Dataset excerpt >>

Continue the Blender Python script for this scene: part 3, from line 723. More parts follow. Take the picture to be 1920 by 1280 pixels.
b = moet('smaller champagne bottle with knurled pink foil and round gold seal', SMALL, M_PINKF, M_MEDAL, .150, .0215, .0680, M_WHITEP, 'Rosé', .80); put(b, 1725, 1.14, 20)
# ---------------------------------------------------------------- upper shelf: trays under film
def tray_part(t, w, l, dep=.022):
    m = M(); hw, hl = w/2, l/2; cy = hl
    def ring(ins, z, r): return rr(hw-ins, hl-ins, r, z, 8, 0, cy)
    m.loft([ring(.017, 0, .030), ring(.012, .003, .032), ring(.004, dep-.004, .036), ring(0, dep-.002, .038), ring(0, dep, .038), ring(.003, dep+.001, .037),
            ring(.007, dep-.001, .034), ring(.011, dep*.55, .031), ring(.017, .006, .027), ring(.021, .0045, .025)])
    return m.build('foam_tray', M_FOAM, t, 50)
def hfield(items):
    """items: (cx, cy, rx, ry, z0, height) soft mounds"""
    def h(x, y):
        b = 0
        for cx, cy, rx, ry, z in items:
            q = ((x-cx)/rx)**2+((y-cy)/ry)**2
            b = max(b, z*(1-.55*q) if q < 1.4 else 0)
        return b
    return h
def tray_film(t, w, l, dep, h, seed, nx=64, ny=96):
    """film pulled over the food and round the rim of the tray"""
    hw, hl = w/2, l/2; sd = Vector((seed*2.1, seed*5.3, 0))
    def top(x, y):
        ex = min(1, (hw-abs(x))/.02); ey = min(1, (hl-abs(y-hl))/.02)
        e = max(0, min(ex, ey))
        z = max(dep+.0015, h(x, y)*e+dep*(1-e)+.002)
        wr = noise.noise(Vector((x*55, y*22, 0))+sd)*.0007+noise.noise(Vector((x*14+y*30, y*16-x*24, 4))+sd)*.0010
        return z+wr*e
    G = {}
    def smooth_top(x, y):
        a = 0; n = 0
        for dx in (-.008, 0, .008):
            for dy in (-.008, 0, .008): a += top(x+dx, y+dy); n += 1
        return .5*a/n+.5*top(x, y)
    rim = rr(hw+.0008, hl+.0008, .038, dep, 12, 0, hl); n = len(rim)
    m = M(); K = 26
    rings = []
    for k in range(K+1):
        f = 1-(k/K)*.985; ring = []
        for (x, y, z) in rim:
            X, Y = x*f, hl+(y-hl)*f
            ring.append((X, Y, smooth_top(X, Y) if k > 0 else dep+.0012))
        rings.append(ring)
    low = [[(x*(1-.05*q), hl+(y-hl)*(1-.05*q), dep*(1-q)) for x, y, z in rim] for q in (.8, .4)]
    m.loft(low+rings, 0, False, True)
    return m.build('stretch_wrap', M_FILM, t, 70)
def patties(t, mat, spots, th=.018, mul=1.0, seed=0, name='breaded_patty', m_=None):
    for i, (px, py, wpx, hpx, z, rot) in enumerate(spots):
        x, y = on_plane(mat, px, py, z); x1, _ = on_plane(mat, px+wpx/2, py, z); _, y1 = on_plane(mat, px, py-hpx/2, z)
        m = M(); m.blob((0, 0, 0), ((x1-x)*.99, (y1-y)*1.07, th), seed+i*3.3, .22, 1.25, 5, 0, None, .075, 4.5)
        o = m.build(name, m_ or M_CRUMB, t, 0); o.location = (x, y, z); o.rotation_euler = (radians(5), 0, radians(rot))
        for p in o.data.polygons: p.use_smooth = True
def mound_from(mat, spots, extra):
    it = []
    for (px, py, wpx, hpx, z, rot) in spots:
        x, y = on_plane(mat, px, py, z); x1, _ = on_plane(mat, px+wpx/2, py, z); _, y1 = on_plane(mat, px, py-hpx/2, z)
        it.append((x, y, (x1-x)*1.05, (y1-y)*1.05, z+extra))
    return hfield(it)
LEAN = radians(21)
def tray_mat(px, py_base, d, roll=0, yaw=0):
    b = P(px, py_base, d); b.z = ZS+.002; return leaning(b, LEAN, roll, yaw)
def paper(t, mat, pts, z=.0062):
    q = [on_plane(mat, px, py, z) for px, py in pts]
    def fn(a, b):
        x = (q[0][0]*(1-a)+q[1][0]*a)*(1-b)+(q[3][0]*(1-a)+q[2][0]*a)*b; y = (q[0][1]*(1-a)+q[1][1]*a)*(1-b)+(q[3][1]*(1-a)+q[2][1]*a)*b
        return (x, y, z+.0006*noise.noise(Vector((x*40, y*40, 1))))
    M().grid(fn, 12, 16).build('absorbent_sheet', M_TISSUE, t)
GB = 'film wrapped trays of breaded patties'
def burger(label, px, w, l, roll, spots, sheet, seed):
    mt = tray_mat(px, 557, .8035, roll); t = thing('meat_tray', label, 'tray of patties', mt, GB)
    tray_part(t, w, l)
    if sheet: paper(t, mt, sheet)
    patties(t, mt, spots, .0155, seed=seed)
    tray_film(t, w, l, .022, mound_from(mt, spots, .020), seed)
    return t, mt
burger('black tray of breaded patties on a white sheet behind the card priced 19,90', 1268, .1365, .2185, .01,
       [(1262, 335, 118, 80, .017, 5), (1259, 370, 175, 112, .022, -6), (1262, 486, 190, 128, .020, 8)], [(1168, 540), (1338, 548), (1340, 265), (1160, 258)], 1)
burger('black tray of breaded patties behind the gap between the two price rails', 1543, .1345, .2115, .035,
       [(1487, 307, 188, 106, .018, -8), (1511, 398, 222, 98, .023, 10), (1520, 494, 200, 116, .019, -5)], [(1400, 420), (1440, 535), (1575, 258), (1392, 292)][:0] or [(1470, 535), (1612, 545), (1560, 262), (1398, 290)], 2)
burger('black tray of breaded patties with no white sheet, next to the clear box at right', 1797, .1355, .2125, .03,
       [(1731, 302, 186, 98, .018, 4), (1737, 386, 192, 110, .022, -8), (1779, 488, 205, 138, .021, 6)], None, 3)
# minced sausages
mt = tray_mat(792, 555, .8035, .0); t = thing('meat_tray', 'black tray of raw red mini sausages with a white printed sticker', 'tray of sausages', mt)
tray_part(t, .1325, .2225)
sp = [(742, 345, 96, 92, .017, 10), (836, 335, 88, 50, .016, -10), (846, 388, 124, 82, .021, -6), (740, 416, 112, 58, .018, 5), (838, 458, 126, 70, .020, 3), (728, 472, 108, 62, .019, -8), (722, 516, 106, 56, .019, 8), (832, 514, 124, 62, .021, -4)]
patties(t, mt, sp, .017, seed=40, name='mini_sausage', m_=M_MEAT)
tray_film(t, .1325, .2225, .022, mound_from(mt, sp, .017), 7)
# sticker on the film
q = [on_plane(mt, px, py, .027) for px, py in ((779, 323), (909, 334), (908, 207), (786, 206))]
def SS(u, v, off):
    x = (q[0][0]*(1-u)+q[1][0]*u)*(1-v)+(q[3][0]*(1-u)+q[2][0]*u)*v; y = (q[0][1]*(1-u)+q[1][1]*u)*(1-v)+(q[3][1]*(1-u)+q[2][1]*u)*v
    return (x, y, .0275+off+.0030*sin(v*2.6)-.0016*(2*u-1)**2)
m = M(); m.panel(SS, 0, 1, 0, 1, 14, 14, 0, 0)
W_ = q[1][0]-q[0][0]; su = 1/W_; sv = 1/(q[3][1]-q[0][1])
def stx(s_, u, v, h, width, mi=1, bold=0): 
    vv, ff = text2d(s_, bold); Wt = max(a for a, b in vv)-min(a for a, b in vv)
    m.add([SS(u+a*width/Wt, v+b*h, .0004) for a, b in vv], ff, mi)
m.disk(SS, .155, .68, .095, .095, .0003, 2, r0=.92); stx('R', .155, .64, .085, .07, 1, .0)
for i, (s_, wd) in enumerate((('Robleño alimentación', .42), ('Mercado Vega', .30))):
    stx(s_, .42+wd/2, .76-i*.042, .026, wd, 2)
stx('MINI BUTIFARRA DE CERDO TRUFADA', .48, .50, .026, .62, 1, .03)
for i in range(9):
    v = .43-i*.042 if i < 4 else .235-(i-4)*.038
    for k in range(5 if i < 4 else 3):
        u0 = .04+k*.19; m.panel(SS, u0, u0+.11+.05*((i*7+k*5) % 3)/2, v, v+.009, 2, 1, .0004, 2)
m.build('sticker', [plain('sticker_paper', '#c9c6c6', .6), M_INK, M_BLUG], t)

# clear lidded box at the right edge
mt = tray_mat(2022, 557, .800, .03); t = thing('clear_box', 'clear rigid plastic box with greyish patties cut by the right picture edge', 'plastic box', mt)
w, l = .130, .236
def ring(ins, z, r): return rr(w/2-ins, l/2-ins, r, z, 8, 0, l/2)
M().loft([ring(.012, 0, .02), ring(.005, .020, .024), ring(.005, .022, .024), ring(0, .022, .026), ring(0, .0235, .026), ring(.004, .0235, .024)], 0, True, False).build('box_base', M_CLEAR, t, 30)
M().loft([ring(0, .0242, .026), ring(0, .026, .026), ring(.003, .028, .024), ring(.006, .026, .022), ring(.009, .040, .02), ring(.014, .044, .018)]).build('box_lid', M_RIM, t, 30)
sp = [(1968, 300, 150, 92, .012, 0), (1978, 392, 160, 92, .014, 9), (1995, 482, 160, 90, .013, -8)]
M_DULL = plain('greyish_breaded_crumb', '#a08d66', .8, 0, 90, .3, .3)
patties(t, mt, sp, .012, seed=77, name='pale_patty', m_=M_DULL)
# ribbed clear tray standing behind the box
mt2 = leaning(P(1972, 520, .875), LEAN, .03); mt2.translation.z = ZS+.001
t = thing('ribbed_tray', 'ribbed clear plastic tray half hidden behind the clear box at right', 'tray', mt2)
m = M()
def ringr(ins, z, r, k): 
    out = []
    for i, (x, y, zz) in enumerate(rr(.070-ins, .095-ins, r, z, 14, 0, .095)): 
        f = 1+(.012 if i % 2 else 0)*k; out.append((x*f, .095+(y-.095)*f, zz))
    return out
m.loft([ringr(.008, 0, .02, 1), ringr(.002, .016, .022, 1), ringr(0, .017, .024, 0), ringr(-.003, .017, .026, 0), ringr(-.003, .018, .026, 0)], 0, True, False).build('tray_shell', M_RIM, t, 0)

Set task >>
Copy out all lines where the word "picture" appears.

Output of the exercise >>
Continue the Blender Python script for this scene: part 3, from line 723. More parts follow. Take the picture to be 1920 by 1280 pixels.
mt = tray_mat(2022, 557, .800, .03); t = thing('clear_box', 'clear rigid plastic box with greyish patties cut by the right picture edge', 'plastic box', mt)